In Albom's dedication for Five People.... he writes, "Everyone has an idea of heaven, as do most religions, and they should all be respected. The version represented here is only a guess, a wish, in some ways, that my uncle and others like him - people who felt unimportant here on Earth- realize, finally, how much they mattered and how they were loved." With this idea in mind, Albom's vision of Heaven is much more about sensation and memory than it is about the external implications of afterlife. As Eddie journeys away from his life on earth, his attempts to process his new environment seem almost childlike. Albom uses a kaleidoscope of colors to foreshadow the various places and people that Eddie will meet as he journeys towards Heaven.
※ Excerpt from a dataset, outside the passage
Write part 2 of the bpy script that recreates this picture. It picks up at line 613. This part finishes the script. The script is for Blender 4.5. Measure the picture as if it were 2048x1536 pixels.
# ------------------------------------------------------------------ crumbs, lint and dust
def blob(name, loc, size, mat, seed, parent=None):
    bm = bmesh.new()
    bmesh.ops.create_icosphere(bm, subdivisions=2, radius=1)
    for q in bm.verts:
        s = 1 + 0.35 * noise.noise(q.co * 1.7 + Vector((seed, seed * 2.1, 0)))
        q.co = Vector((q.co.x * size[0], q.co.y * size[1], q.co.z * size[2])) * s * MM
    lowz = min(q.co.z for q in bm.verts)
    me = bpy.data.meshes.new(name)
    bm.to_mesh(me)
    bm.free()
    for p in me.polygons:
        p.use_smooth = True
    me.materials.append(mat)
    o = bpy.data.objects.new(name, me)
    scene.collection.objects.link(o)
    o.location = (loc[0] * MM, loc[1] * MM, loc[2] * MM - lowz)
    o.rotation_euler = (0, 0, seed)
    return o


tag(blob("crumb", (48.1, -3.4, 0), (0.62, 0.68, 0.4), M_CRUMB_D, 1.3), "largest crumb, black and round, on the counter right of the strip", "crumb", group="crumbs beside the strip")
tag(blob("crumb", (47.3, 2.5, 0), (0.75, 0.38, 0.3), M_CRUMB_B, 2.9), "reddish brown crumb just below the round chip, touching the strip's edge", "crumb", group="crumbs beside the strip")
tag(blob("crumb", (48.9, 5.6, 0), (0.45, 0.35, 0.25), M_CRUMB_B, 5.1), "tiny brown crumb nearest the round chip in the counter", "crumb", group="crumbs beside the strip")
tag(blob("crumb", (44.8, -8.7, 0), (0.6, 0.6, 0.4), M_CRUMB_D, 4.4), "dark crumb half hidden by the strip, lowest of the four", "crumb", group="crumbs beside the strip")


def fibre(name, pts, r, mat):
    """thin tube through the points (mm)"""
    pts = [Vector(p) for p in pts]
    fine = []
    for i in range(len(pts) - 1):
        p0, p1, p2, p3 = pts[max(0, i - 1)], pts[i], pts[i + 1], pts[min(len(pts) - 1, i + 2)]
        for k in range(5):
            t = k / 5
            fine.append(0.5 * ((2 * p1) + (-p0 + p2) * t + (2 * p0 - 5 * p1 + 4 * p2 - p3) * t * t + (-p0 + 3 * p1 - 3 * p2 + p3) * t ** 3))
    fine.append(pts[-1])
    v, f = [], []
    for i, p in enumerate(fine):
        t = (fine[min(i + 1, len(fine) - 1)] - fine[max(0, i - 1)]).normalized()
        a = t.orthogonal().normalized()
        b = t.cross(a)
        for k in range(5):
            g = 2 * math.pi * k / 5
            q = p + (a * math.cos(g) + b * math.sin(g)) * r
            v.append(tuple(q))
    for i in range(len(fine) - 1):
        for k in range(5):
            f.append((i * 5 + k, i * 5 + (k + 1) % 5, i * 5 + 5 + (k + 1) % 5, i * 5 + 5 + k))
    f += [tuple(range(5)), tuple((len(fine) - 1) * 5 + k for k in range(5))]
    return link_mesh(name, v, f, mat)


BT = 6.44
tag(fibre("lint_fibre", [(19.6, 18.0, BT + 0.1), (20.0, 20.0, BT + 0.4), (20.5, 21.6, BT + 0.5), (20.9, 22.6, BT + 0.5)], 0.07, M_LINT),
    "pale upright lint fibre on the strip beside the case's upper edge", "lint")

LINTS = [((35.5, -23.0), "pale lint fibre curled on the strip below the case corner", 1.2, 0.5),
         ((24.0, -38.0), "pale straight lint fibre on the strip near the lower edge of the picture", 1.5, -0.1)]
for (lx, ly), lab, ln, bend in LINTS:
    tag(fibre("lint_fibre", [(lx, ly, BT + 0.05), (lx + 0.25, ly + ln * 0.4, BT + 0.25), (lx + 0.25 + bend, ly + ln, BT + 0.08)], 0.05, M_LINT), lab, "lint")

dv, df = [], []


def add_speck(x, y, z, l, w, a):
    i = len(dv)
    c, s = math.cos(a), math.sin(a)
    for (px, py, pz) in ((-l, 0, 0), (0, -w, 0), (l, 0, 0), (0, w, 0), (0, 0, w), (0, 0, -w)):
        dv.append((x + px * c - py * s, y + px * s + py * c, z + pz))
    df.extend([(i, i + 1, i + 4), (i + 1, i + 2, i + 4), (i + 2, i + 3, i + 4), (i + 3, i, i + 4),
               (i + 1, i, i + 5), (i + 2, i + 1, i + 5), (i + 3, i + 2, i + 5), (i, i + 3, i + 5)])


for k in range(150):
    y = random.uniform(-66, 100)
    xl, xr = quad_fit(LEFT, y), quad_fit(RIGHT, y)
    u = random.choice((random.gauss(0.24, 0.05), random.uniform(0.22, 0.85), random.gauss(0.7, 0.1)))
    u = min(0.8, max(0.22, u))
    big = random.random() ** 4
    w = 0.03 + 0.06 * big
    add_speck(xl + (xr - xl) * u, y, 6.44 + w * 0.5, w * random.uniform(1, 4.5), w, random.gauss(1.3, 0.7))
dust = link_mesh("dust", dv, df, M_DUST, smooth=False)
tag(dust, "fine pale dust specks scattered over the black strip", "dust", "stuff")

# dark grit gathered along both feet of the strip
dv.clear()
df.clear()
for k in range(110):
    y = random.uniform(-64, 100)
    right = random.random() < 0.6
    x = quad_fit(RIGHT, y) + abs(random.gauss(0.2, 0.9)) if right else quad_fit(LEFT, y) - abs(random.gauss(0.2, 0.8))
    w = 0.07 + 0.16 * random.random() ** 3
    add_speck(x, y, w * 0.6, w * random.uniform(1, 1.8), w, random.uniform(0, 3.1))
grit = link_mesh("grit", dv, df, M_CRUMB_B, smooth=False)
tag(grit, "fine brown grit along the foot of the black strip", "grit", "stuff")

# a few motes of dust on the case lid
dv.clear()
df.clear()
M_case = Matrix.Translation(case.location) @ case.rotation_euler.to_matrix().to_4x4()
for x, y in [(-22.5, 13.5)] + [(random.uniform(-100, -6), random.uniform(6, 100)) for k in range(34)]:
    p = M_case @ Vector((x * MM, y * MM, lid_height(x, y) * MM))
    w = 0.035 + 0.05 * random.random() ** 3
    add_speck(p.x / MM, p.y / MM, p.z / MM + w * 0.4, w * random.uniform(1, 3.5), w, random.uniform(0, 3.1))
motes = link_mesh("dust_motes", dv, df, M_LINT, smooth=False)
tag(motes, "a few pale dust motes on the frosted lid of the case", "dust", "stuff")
Albom introduces some dark undercurrents in the second flashback to Eddie's fifth birthday. There is an emotional and physical disconnect between Eddie and the male authority figures in his life, which could be the reason for his lingering fear and distrust. Eddie’s Uncle Mickey playfully attempts to give his nephew birthday bumps by hanging Eddie upside down. Although other party attendees are laughing, Eddie is not amused. He struggles to get loose and runs into his mother’s arms; she seems to implicitly understand that Eddie’s fears are deeper than some mild birthday bumps. Albom hints at Eddie's already tenuous relationships with his father and uncle in Eddie’s intense determination to free himself from Mickey's seemingly innocent birthday ritual and his own father’s tacit acceptance of the act.